TASK INSTRUCTIONS —
Would you transcribe the whole listing exactly, minus its pictures?

_ _ _ _ _ _ _

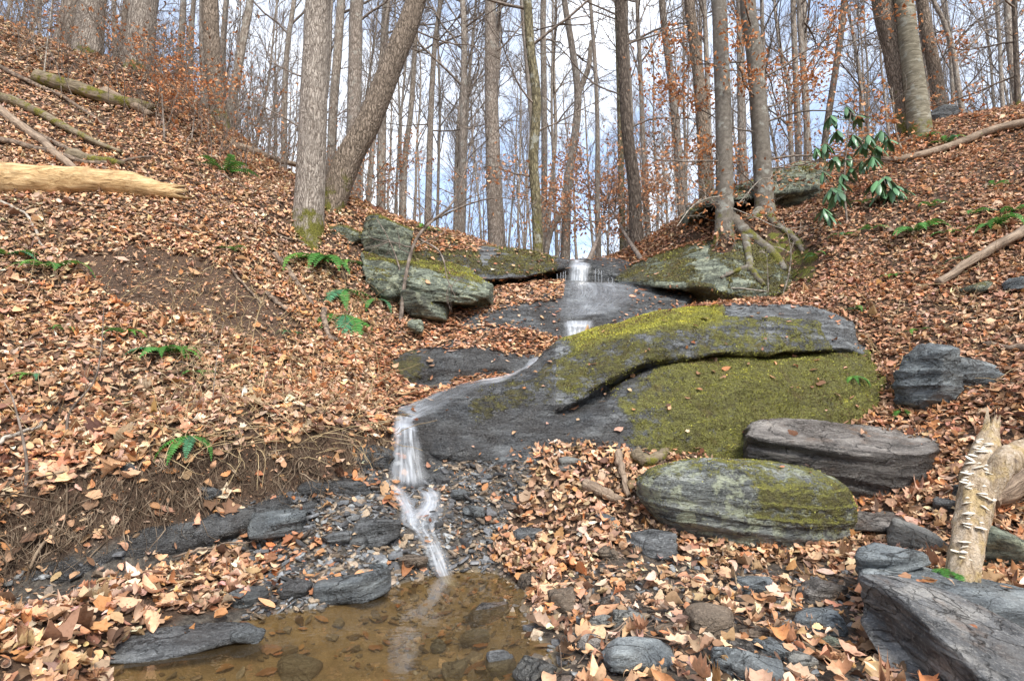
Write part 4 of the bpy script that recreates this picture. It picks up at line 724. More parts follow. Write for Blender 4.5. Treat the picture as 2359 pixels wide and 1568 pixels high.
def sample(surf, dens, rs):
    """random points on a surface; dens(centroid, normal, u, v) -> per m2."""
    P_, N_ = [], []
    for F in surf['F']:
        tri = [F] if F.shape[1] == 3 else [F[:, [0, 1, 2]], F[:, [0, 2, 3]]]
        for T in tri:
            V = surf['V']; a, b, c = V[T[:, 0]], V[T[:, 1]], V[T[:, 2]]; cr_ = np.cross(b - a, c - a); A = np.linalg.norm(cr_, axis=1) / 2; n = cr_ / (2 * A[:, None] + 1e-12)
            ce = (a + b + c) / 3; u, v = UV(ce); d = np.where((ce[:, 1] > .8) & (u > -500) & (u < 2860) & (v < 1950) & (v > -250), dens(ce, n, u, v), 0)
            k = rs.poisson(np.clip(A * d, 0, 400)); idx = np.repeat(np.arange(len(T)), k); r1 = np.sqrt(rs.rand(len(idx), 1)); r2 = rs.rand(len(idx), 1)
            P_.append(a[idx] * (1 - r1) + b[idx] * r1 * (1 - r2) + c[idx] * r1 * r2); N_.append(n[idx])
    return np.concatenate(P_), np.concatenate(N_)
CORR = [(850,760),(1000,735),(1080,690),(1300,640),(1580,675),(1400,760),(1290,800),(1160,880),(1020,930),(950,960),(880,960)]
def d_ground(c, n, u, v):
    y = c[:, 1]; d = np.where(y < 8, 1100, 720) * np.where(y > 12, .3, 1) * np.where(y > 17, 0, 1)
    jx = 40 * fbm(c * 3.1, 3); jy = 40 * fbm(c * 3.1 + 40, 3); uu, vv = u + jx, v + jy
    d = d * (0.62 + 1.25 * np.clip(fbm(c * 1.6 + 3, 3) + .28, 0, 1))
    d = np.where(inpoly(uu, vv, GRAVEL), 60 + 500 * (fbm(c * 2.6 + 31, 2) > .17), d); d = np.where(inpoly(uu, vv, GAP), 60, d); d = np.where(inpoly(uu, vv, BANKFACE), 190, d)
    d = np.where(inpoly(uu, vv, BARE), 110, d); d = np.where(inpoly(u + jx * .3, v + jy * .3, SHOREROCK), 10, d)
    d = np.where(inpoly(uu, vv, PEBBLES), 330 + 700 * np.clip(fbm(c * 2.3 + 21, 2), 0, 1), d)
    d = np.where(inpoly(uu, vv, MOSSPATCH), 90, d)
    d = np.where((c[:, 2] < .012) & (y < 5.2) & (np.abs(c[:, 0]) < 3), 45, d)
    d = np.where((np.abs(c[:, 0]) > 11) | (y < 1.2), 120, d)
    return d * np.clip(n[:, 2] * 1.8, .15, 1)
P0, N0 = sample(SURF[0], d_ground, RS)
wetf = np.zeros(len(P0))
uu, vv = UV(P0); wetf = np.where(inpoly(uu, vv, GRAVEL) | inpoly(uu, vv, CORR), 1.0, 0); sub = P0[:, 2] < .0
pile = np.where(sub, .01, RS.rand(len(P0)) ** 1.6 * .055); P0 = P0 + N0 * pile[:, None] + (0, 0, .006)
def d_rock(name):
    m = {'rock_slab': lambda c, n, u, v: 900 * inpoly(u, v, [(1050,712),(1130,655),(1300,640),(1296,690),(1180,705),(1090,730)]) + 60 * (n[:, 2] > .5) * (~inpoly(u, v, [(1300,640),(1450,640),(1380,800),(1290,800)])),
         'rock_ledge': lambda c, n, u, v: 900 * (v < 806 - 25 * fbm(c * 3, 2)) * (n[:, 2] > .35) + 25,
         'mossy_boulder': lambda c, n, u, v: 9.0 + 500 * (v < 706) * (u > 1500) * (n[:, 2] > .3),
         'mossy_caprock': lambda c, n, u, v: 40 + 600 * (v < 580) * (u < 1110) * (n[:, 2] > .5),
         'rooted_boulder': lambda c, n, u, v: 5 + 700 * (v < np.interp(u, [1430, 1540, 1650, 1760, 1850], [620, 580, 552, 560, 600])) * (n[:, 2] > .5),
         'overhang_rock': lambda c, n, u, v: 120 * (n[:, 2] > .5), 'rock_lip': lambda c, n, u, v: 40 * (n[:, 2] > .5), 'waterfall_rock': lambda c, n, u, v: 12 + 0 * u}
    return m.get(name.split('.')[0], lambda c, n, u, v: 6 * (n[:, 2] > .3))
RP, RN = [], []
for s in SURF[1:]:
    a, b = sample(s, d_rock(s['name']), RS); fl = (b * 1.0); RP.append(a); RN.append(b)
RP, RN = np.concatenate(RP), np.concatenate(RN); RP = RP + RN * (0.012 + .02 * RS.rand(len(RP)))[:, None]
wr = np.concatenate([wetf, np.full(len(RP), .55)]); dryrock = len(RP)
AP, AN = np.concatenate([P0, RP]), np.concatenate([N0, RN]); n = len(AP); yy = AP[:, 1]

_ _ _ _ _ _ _

OUTPUT OF THE EXERCISE —
Write part 4 of the bpy script that recreates this picture. It picks up at line 724. More parts follow. Write for Blender 4.5. Treat the picture as 2359 pixels wide and 1568 pixels high.
def sample(surf, dens, rs):
    """random points on a surface; dens(centroid, normal, u, v) -> per m2."""
    P_, N_ = [], []
    for F in surf['F']:
        tri = [F] if F.shape[1] == 3 else [F[:, [0, 1, 2]], F[:, [0, 2, 3]]]
        for T in tri:
            V = surf['V']; a, b, c = V[T[:, 0]], V[T[:, 1]], V[T[:, 2]]; cr_ = np.cross(b - a, c - a); A = np.linalg.norm(cr_, axis=1) / 2; n = cr_ / (2 * A[:, None] + 1e-12)
            ce = (a + b + c) / 3; u, v = UV(ce); d = np.where((ce[:, 1] > .8) & (u > -500) & (u < 2860) & (v < 1950) & (v > -250), dens(ce, n, u, v), 0)
            k = rs.poisson(np.clip(A * d, 0, 400)); idx = np.repeat(np.arange(len(T)), k); r1 = np.sqrt(rs.rand(len(idx), 1)); r2 = rs.rand(len(idx), 1)
            P_.append(a[idx] * (1 - r1) + b[idx] * r1 * (1 - r2) + c[idx] * r1 * r2); N_.append(n[idx])
    return np.concatenate(P_), np.concatenate(N_)
CORR = [(850,760),(1000,735),(1080,690),(1300,640),(1580,675),(1400,760),(1290,800),(1160,880),(1020,930),(950,960),(880,960)]
def d_ground(c, n, u, v):
    y = c[:, 1]; d = np.where(y < 8, 1100, 720) * np.where(y > 12, .3, 1) * np.where(y > 17, 0, 1)
    jx = 40 * fbm(c * 3.1, 3); jy = 40 * fbm(c * 3.1 + 40, 3); uu, vv = u + jx, v + jy
    d = d * (0.62 + 1.25 * np.clip(fbm(c * 1.6 + 3, 3) + .28, 0, 1))
    d = np.where(inpoly(uu, vv, GRAVEL), 60 + 500 * (fbm(c * 2.6 + 31, 2) > .17), d); d = np.where(inpoly(uu, vv, GAP), 60, d); d = np.where(inpoly(uu, vv, BANKFACE), 190, d)
    d = np.where(inpoly(uu, vv, BARE), 110, d); d = np.where(inpoly(u + jx * .3, v + jy * .3, SHOREROCK), 10, d)
    d = np.where(inpoly(uu, vv, PEBBLES), 330 + 700 * np.clip(fbm(c * 2.3 + 21, 2), 0, 1), d)
    d = np.where(inpoly(uu, vv, MOSSPATCH), 90, d)
    d = np.where((c[:, 2] < .012) & (y < 5.2) & (np.abs(c[:, 0]) < 3), 45, d)
    d = np.where((np.abs(c[:, 0]) > 11) | (y < 1.2), 120, d)
    return d * np.clip(n[:, 2] * 1.8, .15, 1)
P0, N0 = sample(SURF[0], d_ground, RS)
wetf = np.zeros(len(P0))
uu, vv = UV(P0); wetf = np.where(inpoly(uu, vv, GRAVEL) | inpoly(uu, vv, CORR), 1.0, 0); sub = P0[:, 2] < .0
pile = np.where(sub, .01, RS.rand(len(P0)) ** 1.6 * .055); P0 = P0 + N0 * pile[:, None] + (0, 0, .006)
def d_rock(name):
    m = {'rock_slab': lambda c, n, u, v: 900 * inpoly(u, v, [(1050,712),(1130,655),(1300,640),(1296,690),(1180,705),(1090,730)]) + 60 * (n[:, 2] > .5) * (~inpoly(u, v, [(1300,640),(1450,640),(1380,800),(1290,800)])),
         'rock_ledge': lambda c, n, u, v: 900 * (v < 806 - 25 * fbm(c * 3, 2)) * (n[:, 2] > .35) + 25,
         'mossy_boulder': lambda c, n, u, v: 9.0 + 500 * (v < 706) * (u > 1500) * (n[:, 2] > .3),
         'mossy_caprock': lambda c, n, u, v: 40 + 600 * (v < 580) * (u < 1110) * (n[:, 2] > .5),
         'rooted_boulder': lambda c, n, u, v: 5 + 700 * (v < np.interp(u, [1430, 1540, 1650, 1760, 1850], [620, 580, 552, 560, 600])) * (n[:, 2] > .5),
         'overhang_rock': lambda c, n, u, v: 120 * (n[:, 2] > .5), 'rock_lip': lambda c, n, u, v: 40 * (n[:, 2] > .5), 'waterfall_rock': lambda c, n, u, v: 12 + 0 * u}
    return m.get(name.split('.')[0], lambda c, n, u, v: 6 * (n[:, 2] > .3))
RP, RN = [], []
for s in SURF[1:]:
    a, b = sample(s, d_rock(s['name']), RS); fl = (b * 1.0); RP.append(a); RN.append(b)
RP, RN = np.concatenate(RP), np.concatenate(RN); RP = RP + RN * (0.012 + .02 * RS.rand(len(RP)))[:, None]
wr = np.concatenate([wetf, np.full(len(RP), .55)]); dryrock = len(RP)
AP, AN = np.concatenate([P0, RP]), np.concatenate([N0, RN]); n = len(AP); yy = AP[:, 1]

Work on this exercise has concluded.